WHAT TO PRODUCE:
Extract everything from the first line through the line with "PI = math.pi", both ends included, except for any pictures.

PROVIDED RECORDS:
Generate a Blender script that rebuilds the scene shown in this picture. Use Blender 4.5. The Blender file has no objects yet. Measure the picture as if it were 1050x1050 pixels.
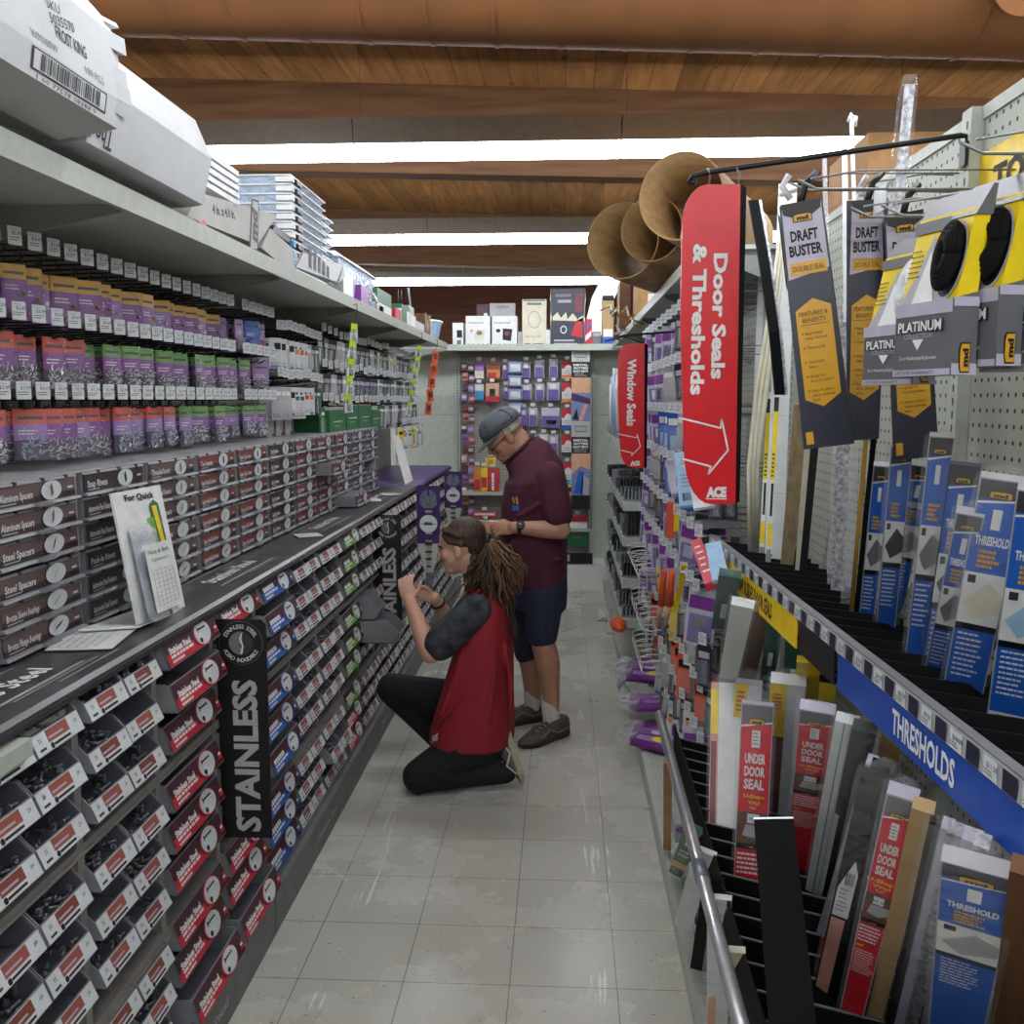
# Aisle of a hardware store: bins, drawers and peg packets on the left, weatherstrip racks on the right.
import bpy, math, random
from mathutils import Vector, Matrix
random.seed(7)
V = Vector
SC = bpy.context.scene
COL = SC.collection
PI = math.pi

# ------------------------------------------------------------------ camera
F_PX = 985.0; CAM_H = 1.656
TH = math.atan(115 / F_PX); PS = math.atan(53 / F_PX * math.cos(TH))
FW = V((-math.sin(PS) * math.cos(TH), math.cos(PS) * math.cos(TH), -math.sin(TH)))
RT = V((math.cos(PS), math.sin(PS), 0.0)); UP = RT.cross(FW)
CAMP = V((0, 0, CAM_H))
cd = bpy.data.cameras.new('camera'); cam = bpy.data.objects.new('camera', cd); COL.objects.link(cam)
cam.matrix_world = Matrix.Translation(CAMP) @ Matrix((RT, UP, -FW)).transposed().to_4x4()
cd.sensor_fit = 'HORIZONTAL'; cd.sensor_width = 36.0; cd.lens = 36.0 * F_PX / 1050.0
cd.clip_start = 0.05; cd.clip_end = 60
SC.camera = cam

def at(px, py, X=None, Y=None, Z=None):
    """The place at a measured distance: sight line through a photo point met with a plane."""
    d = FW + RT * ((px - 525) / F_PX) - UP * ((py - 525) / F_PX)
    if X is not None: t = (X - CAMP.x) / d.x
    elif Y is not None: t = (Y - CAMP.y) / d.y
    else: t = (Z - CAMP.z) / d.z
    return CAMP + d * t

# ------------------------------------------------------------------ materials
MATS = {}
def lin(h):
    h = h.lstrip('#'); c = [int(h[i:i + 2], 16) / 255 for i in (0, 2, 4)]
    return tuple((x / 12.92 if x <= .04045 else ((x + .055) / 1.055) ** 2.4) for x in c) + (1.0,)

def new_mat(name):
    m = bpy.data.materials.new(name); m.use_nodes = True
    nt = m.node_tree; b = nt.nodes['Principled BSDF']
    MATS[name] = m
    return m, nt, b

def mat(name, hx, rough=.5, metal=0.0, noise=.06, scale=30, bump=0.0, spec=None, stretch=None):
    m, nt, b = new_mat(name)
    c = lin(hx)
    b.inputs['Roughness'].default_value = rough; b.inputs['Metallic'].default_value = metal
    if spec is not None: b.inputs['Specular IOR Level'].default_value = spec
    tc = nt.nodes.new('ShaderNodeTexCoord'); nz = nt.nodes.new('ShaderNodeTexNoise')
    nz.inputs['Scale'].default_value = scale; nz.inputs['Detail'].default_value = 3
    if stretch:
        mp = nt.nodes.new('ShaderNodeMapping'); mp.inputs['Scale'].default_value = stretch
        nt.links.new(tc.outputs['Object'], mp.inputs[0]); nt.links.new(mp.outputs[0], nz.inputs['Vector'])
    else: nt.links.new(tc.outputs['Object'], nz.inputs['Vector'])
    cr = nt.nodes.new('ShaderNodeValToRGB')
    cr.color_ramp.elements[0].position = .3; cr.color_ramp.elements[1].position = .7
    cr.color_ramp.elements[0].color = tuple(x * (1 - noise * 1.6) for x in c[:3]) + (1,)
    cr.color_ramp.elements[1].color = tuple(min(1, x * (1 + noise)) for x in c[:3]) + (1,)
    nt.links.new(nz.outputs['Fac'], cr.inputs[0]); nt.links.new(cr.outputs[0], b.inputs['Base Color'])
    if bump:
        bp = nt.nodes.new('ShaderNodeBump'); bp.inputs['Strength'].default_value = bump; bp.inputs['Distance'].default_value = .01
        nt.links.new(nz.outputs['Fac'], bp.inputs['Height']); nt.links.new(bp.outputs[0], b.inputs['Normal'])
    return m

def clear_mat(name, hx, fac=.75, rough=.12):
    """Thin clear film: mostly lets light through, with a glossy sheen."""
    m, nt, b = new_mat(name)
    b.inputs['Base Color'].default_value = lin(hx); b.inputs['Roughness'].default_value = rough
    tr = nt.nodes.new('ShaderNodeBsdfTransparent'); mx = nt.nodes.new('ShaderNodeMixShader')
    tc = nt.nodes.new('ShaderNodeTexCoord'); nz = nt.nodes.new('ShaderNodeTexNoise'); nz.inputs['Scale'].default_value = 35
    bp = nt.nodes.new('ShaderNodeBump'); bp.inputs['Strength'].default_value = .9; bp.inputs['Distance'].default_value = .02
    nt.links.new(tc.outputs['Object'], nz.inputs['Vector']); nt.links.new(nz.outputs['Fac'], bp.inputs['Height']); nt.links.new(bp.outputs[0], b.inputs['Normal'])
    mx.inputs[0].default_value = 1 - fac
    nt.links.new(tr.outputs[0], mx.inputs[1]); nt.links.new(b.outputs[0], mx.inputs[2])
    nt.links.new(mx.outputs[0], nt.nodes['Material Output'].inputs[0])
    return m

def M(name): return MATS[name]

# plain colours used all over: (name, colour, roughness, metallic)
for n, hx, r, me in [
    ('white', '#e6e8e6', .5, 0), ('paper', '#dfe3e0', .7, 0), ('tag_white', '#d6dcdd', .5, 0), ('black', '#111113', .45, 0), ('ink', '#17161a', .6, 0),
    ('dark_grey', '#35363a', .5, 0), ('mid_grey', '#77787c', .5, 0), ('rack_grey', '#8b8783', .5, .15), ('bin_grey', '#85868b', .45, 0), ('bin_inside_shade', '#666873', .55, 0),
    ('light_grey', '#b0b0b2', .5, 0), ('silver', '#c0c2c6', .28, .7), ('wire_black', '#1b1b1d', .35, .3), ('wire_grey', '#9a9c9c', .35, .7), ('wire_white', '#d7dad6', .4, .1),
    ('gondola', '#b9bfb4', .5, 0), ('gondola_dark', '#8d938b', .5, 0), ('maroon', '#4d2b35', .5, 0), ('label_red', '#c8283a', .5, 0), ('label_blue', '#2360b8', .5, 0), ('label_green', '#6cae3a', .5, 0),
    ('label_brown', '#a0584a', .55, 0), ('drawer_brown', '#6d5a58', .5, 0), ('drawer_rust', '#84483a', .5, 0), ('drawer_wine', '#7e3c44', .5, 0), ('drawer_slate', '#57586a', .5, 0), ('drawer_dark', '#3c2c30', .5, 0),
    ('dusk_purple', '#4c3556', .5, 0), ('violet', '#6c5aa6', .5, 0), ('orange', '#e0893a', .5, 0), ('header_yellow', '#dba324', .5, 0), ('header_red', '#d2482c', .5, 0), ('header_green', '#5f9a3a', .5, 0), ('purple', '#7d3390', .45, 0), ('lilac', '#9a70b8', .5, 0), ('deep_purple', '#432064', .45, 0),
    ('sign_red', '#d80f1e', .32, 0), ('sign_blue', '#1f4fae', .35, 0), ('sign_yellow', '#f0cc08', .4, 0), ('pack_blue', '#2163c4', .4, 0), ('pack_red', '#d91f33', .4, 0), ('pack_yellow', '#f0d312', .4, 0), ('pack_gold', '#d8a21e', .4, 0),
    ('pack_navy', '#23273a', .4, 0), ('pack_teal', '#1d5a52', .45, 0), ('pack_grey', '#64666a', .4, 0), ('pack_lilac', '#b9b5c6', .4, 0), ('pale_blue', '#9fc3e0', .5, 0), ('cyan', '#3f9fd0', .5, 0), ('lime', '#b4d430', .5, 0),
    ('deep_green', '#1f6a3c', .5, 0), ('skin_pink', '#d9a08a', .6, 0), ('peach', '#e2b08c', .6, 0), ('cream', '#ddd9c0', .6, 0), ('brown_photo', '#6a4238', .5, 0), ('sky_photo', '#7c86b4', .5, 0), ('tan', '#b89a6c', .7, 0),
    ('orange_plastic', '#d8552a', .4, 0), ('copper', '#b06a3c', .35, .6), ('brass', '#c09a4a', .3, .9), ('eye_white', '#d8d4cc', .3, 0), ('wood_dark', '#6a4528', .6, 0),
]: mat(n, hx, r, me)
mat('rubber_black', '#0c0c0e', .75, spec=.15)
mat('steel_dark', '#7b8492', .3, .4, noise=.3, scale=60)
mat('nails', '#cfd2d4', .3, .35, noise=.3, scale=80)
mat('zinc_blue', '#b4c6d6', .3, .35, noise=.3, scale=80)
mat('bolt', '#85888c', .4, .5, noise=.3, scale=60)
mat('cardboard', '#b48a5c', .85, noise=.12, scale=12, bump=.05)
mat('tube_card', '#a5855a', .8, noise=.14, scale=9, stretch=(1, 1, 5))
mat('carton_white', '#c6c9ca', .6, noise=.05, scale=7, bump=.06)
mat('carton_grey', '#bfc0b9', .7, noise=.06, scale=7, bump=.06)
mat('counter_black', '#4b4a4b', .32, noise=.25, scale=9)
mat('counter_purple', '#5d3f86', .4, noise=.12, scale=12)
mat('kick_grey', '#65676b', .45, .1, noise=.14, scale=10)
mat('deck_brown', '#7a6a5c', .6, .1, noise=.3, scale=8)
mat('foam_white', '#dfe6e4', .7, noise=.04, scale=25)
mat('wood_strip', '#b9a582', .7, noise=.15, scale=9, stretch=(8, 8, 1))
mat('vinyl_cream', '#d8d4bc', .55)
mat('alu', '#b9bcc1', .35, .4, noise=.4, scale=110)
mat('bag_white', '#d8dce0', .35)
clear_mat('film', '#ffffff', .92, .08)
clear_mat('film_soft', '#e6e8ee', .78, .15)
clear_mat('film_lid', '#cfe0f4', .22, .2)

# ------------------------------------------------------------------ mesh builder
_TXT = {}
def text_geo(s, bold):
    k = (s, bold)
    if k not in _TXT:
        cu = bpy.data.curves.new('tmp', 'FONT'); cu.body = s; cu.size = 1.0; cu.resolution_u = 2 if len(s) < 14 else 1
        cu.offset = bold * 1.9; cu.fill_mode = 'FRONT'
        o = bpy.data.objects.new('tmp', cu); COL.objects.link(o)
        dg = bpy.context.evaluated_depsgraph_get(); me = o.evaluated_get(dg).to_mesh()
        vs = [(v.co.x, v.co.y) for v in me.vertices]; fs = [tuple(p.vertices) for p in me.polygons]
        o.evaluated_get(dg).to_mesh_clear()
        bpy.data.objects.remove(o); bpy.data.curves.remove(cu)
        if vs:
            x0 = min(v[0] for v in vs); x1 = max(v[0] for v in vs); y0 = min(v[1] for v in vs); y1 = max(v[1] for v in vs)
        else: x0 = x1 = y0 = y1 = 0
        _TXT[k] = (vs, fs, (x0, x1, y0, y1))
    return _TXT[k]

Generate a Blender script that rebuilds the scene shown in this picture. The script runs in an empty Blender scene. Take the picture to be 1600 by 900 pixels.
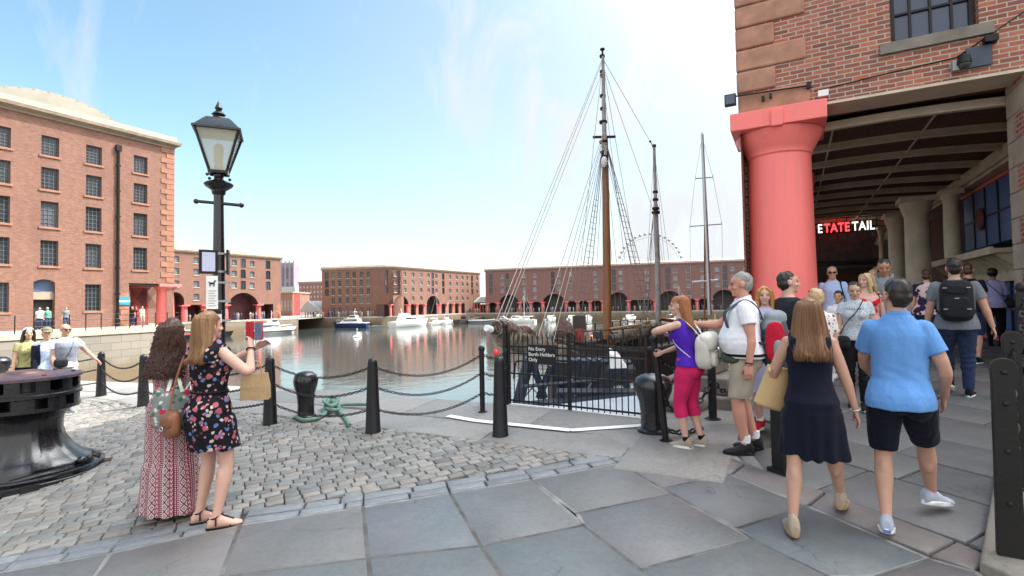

RESULT OF THIS EXERCISE:
Generate a Blender script that rebuilds the scene shown in this picture. Use Blender 4.5. The Blender file has no objects yet. Measure the picture as if it were 1050x1050 pixels.
# Aisle of a hardware store: bins, drawers and peg packets on the left, weatherstrip racks on the right.
import bpy, math, random
from mathutils import Vector, Matrix
random.seed(7)
V = Vector
SC = bpy.context.scene
COL = SC.collection
PI = math.pi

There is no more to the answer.